*Your objective*
Extract each line where the string "script" shows up.

*Given information*
>>>

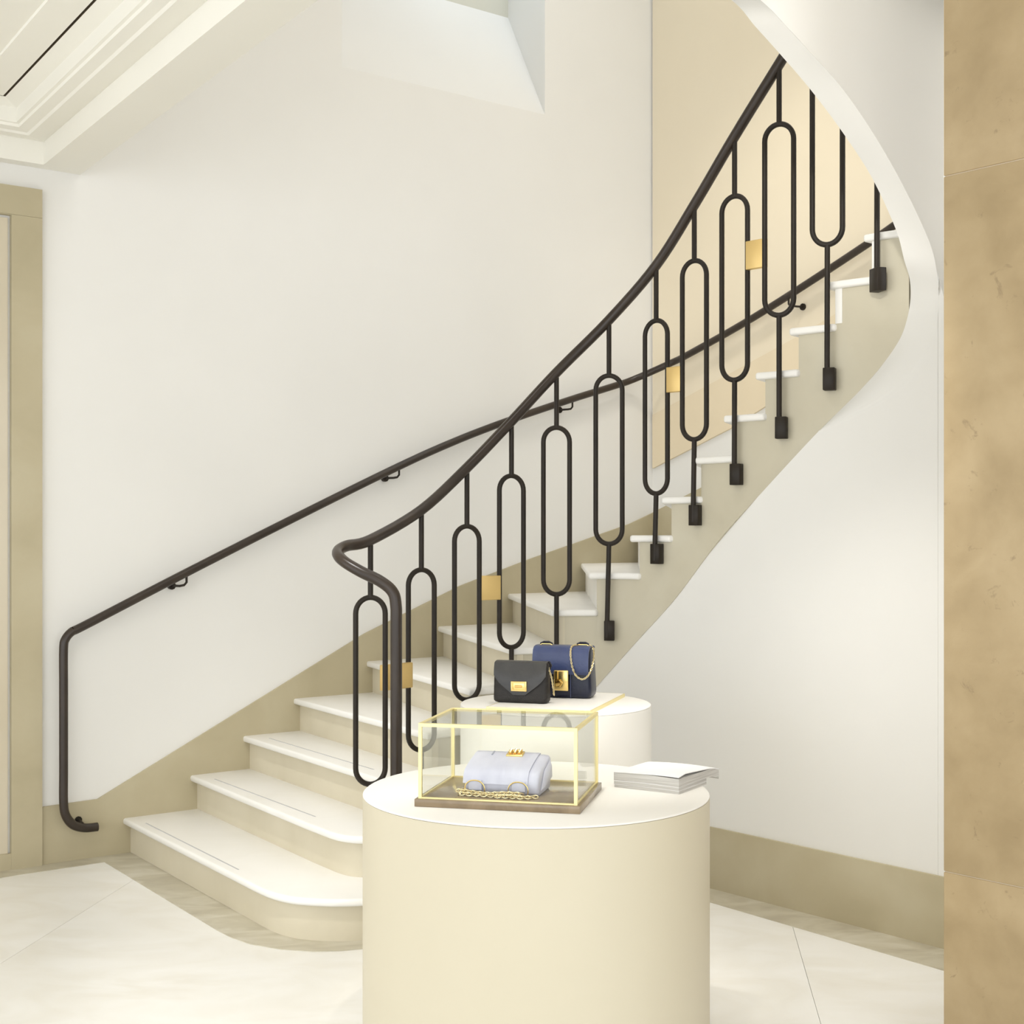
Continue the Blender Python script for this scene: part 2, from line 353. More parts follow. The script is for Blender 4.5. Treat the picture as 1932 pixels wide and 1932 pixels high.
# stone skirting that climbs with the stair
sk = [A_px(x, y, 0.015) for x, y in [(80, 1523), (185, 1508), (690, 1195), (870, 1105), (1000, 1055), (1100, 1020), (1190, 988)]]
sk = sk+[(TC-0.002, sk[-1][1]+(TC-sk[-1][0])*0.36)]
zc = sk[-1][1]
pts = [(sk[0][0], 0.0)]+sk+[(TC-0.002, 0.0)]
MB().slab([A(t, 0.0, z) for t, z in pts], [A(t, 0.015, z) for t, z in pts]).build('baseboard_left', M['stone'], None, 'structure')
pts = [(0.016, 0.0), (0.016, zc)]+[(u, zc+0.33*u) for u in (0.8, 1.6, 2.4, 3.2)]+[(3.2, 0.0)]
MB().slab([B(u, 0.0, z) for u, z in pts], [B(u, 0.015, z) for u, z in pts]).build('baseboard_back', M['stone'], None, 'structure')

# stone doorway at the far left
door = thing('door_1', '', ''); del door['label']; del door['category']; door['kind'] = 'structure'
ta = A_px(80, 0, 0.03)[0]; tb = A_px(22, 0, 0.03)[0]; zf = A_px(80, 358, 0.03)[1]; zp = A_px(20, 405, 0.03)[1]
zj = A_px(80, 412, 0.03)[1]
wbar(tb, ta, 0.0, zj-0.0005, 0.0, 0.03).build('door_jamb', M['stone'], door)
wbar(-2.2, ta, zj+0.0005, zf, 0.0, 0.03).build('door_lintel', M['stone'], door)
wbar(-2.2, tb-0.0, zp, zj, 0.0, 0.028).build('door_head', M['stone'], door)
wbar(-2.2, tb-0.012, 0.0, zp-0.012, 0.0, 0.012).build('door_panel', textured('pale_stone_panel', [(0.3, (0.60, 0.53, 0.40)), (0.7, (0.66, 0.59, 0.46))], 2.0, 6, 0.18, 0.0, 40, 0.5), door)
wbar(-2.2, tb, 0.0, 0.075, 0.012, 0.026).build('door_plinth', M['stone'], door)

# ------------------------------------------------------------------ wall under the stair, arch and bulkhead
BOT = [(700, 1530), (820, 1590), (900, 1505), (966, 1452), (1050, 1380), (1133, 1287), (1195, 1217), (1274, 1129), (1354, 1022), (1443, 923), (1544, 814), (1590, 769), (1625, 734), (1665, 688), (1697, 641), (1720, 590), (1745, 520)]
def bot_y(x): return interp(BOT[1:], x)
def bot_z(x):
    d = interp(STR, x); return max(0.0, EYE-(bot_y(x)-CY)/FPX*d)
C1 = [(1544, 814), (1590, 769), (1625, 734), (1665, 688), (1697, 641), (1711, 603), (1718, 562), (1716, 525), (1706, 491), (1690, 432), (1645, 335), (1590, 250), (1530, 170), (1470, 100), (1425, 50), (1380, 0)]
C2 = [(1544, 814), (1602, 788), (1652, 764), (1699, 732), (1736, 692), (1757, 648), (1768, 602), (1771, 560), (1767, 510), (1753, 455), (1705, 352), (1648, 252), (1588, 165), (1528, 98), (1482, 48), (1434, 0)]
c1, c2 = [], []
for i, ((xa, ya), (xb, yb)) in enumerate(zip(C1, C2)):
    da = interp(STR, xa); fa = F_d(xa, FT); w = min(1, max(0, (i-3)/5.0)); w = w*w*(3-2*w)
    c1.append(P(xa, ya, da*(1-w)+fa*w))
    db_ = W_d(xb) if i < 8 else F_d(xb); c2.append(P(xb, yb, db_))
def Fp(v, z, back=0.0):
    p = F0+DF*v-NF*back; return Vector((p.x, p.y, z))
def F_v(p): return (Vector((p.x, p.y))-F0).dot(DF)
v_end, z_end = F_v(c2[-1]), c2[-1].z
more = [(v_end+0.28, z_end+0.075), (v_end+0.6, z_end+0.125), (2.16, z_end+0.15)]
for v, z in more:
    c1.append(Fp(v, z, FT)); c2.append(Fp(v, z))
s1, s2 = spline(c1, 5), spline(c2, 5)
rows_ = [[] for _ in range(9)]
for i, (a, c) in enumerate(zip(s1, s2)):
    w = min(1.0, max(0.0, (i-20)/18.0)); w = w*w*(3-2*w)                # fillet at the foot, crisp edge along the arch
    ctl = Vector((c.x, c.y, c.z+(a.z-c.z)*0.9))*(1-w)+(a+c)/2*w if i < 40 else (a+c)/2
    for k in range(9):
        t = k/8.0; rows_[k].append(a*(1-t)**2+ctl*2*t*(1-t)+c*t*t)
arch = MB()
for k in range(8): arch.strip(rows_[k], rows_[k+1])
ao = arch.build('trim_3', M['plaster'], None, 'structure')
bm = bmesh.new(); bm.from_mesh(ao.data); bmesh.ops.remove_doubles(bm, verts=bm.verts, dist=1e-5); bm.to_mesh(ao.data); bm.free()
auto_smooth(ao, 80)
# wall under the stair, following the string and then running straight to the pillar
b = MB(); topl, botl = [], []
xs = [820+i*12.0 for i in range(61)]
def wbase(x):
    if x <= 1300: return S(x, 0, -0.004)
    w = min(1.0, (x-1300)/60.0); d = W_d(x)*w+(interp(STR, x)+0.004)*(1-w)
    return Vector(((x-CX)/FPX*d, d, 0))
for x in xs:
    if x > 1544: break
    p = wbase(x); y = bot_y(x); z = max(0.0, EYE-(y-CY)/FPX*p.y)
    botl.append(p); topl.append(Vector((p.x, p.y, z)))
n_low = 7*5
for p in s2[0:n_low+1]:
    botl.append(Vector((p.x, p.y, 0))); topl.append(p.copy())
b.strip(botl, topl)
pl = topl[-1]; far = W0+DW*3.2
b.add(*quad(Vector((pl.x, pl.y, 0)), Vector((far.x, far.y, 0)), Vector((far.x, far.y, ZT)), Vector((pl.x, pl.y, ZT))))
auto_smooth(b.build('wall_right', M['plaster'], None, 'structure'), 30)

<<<
>>>

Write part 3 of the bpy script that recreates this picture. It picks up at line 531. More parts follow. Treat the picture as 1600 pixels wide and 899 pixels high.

<<<

*Solution*
Continue the Blender Python script for this scene: part 2, from line 353. More parts follow. The script is for Blender 4.5. Treat the picture as 1932 pixels wide and 1932 pixels high.
Write part 3 of the bpy script that recreates this picture. It picks up at line 531. More parts follow. Treat the picture as 1600 pixels wide and 899 pixels high.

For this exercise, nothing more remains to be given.